While Dressy Bessy was on an eight-year hiatus — between the 2008 record Holler and Stomp and the 2016 album Kingsized — the city boomed; by the time the bandmates returned, they felt like they were starting over.
“We took off quite a bit of time when we didn’t have a record, but we weren’t relaxing,” says guitarist John Hill, who’s been with the band since 1998. “In the meantime, all these people moved into town that didn’t really know us, or they knew us from some other place. But everything moves so fast now. If you take five years off, you may as well be a brand-new band. We have had to somewhat claw our way back the last three or four years.”

“There are like ten times as many venues as there used to be,” adds Ealom. “On any given Saturday night, there might be eight shows, and a lot of them are similar.”

But from the right perspective, Dressy Bessy is as essential to Denver music history as anyone else.

“Dressy Bessy’s knack for writing and producing cheerful pop anthems was the gold standard of the Denver scene in the early aughts,” says Alisha Sweeney of Colorado Public Radio’s independent music station OpenAir, which will host the group’s upcoming release party. “To own their records, to see them perform, they were on a different level than the other locals in which they would share the stage.

“They had a momentum that went beyond Denver; they were a guest on BBC Radio performing a coveted Peel Session for influential British disc jockey John Peel and had songs featured in cult films and television shows,” Sweeney adds. “Similar to how nowadays it’s exciting for bands to be profiled on a popular music blog or Spotify playlist, the indie-pop bands that came up alongside Dressy Bessy just wanted the Dressy Bessy treatment.”

“It was really cool to see a band from Denver start to gain that kind of status — especially a female-fronted band,” says Kitty Vincent, a longtime Denver musician and singer for rock band Le Divorce. “It’s hard for bands to break out of Denver, and it especially was then. There was no Internet, really. It was in its baby stages, and there was no social media.

“If you wanted to tour, it wasn’t like you lived on the East Coast and you could get in a van and drive to ten cities in ten days,” she adds. “You had to drive sixteen hours to get anywhere. For a band to come out of Denver actually get recognition, that was cool. That was special.”

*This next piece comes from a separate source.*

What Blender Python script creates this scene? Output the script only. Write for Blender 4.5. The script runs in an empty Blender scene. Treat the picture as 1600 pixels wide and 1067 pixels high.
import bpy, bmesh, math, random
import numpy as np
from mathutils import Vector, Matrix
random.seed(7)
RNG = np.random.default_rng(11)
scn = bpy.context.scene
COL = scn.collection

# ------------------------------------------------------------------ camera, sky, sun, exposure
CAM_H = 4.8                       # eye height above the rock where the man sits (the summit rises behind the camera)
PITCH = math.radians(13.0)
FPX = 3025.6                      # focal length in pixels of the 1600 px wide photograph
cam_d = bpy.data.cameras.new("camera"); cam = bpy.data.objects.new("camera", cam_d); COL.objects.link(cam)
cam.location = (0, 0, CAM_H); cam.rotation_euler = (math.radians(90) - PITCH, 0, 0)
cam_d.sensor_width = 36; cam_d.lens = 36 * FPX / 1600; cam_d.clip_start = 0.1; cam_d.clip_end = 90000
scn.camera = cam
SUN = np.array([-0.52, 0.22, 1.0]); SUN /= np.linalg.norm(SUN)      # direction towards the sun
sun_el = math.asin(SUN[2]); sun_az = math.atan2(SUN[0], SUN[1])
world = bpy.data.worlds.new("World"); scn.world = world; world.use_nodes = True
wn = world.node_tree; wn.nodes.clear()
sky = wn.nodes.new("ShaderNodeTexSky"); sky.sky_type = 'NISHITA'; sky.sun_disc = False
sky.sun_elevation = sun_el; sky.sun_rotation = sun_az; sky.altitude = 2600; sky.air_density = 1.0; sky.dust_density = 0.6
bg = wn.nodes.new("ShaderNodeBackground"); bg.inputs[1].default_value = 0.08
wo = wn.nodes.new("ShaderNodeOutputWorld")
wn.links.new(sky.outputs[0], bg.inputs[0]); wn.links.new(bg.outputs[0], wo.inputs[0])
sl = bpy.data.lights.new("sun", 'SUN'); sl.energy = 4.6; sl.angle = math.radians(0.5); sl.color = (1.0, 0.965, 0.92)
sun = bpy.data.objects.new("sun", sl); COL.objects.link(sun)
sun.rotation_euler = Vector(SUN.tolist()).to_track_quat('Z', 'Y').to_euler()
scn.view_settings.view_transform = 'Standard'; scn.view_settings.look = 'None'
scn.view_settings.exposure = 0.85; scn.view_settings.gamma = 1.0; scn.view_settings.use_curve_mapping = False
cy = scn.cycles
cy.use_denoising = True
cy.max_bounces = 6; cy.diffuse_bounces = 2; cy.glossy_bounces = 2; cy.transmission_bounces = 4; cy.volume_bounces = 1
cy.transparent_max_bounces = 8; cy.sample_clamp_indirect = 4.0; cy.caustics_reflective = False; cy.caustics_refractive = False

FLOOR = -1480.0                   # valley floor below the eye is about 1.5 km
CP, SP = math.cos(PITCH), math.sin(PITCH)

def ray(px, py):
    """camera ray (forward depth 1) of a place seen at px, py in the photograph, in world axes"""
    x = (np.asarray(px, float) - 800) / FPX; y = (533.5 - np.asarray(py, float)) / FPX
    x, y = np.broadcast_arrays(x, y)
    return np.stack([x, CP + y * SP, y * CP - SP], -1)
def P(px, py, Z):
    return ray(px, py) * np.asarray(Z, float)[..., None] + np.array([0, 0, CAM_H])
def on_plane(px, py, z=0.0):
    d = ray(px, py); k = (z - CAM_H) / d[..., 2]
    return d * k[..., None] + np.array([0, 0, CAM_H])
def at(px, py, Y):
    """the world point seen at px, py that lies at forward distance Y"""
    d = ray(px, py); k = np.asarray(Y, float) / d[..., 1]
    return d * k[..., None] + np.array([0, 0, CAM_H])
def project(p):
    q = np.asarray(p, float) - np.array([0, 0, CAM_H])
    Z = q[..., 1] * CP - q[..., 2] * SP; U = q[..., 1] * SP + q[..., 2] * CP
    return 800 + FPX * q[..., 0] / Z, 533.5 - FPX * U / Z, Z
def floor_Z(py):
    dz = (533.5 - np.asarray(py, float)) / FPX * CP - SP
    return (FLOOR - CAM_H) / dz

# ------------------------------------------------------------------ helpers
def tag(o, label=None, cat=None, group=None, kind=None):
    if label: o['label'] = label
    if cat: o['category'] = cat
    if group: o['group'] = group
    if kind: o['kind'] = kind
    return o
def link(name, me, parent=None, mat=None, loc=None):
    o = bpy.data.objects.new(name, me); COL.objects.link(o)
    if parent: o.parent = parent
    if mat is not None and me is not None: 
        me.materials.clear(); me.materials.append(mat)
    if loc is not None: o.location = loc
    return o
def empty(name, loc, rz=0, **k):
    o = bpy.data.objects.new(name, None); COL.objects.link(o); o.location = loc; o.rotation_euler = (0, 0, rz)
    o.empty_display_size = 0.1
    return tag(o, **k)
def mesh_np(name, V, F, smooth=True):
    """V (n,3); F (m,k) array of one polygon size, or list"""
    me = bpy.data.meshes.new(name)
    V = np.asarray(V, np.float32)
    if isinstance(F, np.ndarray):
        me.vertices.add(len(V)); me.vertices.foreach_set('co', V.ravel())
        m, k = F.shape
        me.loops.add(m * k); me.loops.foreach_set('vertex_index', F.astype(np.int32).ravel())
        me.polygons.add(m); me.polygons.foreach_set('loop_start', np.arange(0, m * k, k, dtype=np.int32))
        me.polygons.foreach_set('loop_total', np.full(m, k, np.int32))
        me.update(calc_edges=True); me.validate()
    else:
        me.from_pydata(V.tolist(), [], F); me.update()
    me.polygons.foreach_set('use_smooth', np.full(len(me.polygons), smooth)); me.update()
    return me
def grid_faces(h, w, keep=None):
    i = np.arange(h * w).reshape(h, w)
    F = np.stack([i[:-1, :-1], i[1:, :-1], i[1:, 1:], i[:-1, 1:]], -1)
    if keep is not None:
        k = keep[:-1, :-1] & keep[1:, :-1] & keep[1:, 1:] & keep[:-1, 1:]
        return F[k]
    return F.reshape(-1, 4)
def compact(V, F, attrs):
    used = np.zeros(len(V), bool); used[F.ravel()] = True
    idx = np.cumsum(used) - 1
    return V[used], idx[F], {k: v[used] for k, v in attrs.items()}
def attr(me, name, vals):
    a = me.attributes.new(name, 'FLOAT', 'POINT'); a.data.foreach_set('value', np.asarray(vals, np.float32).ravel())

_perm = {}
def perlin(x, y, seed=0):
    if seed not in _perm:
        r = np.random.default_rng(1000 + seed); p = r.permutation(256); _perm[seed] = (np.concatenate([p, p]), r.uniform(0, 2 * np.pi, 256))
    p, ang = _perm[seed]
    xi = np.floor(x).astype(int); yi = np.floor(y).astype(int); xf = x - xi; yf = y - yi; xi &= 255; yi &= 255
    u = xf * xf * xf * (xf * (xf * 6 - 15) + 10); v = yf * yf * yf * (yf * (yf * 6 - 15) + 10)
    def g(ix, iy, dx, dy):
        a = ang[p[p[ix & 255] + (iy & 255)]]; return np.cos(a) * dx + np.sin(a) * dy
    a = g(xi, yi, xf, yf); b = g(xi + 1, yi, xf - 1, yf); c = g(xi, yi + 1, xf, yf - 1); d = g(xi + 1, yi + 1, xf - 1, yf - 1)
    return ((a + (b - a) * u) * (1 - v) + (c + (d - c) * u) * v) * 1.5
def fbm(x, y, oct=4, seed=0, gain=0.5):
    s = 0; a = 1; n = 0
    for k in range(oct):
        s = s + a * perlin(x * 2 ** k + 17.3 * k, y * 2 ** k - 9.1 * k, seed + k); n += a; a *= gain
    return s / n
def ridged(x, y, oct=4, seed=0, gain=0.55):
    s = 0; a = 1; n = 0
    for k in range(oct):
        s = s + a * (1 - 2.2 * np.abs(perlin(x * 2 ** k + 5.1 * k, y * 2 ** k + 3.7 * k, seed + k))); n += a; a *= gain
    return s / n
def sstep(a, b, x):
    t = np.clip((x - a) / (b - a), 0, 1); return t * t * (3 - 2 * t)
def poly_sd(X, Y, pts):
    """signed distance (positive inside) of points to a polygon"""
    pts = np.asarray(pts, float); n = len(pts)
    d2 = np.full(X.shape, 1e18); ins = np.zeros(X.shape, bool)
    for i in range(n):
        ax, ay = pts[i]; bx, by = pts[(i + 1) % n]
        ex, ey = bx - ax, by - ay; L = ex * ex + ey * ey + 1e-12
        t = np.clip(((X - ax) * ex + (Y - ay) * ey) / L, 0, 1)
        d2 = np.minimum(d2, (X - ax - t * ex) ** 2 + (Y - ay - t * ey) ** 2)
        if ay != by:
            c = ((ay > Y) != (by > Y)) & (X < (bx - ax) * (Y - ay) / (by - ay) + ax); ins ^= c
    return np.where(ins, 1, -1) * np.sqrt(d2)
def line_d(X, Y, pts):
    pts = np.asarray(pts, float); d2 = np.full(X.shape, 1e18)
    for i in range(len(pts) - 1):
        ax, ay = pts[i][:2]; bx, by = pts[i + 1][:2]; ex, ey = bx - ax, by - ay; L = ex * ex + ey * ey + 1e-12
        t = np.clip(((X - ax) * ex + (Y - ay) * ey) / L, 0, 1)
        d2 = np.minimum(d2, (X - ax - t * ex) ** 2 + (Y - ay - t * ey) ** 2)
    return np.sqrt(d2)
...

Twenty years after the release of Pink Hearts, Yellow Moon, Dressy Bessy’s full-length debut, the band is releasing Fast Faster Disaster, one of its most dynamic and contemplative efforts to date. Delivered in the group’s classic catchy punk-rock style, the songs run the gamut of subjects: Ealom sings about raising a daughter during the Trump administration on “Tiny Lil Robots”; pays tribute to original bassist Rob Greene, who died in 2014, on “Mon Chéri”; and honors one of her favorite musicians, Buzzcocks singer and guitarist Pete Shelley, who died in 2018, with a cover of “What Do I Get.”

As principal songwriter, Ealom has typically written from anger, needling whoever’s crossing her at any given time. Though Fast Faster Disaster has the same fiery punk-rock spirit that runs through the Dressy Bessy albums that came before it, Ealom approached the songwriting from a different perspective: with the goal of changing the world around her.

“Personally, I’m more comfortable than I’ve ever been as a singer, songwriter, guitar player — and that lends itself to this record,” says Ealom. “We’ve gone through incarnations of the band. In the past, there’s kind of been turmoil between certain bandmembers, and this and that and yada yada. I’m at a real comfortable spot with my band.

“It’s not more of a happy place; it’s from more of an honest place,” she explains. “Rather than writing a song about a certain feeling and feeling like I won the fight or whatever, I’m sort of hashing it out and realizing that sometimes there is no winner or loser.”

Since the beginning, Ealom and Hill have viewed themselves not as a popular punk band, but simply as hardworking musicians in the scene. They recognize the time and effort they’ve put into their music and careers, but are quick to point out that they don’t feel like Denver royalty.

“We’ve never really even thought at any point about our legacy or history or anything, because we’re always moving forward and living in the moment,” says Hill. “We just kind of do what we do, and we always think that whatever we’re doing is the best thing we’ve ever done.”

Dressy Bessy album release, 9 p.m. Friday, June 14, and with VOLK, 9 p.m. Saturday, June 15, Lion’s Lair, 2022 East Colfax Avenue.